Name: Rolf Janssen
Age: 43
Home: Atlanta, GA
Occupation: Engineer
"I love my Moto Guzzi. What makes the bike so special to me is the story of how I got it—and the fact that I got it at all! When the European Union was created in 1993 it opened up huge tax breaks on foreign goods, which was just the incentive I needed to buy a classic motorcycle. I was living in Germany so a friend and I figured we'd go to Italy to buy our bikes. When we got there the only person we could find who spoke German or English was a waiter. He taught us to say, 'Voglio comprare una Moto Guzzi'—'I want to buy a Moto Guzzi.' We drove all over Milan and Genoa reciting the line to anyone we encountered.
“We finally met someone who said he had a friend with a bike for sale. He arranged for us to meet his friend that afternoon, but when we showed up the only people around were two Mafia-types in black jackets. They seemed friendly enough, so we agreed to follow them. They drove out of town and down toward the port area, and then into a parking structure. At that point we were fairly certain we were going to be robbed, but then we rounded a corner and saw a garage full of bikes.

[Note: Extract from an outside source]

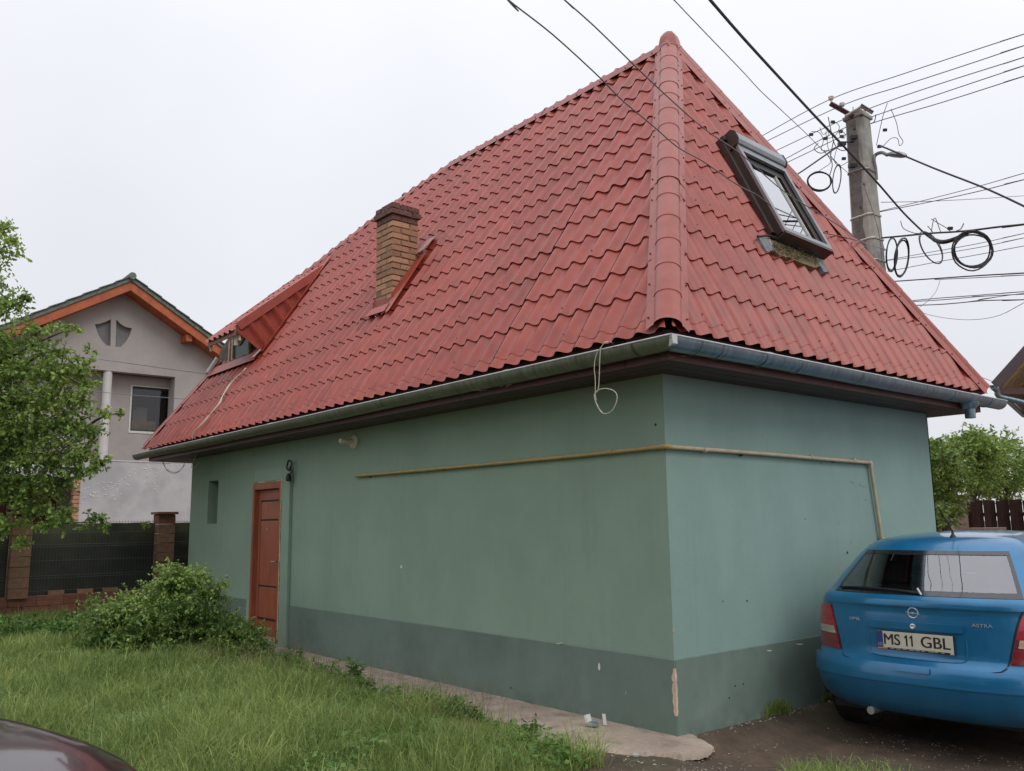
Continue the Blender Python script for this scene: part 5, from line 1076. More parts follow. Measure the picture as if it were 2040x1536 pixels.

"It was one of the guy's shops, and it was full of Guzzis. He showed me one bike he called his bambino—his baby—that I fell in love with. It was a Le Mans with a Stucchi fairing. I told him I wanted it, and we set to work negotiating a price. What an ordeal! His friends were yelling the whole time, pointing to parts on the bike and hollering. We had no idea what was going on, but I kept scratching through numbers and writing down something else. We agreed on a price, but I only had Deutsche Marks. The banks were closed, so we piled into cars to go to the airport to exchange the money for Italian Lira. We got the money, found a stewardess to translate the bill of sale for the guy so he'd sign it, and then went back to load the bike. Then this big guy, this Mafia type, starts crying. As it turns out, he'd bought the bike new and was the original owner.
“I rode the Guzzi all over Germany, through the Alps and once to the Moto Guzzi Museum in Mandello del Lario, where the employees came out to look at it! Whenever I went touring, I took the valuable Stucchi fairing off. I moved to the U.S. in 1998 and brought the bike with me. In America I’ve ridden it to Deal’s Gap and all over the Smoky Mountains. It has 40,000 kilometers on it now, and for the most part stays in my living room. I’ll never sell it, and I hope that one day my young sons will want to ride it.”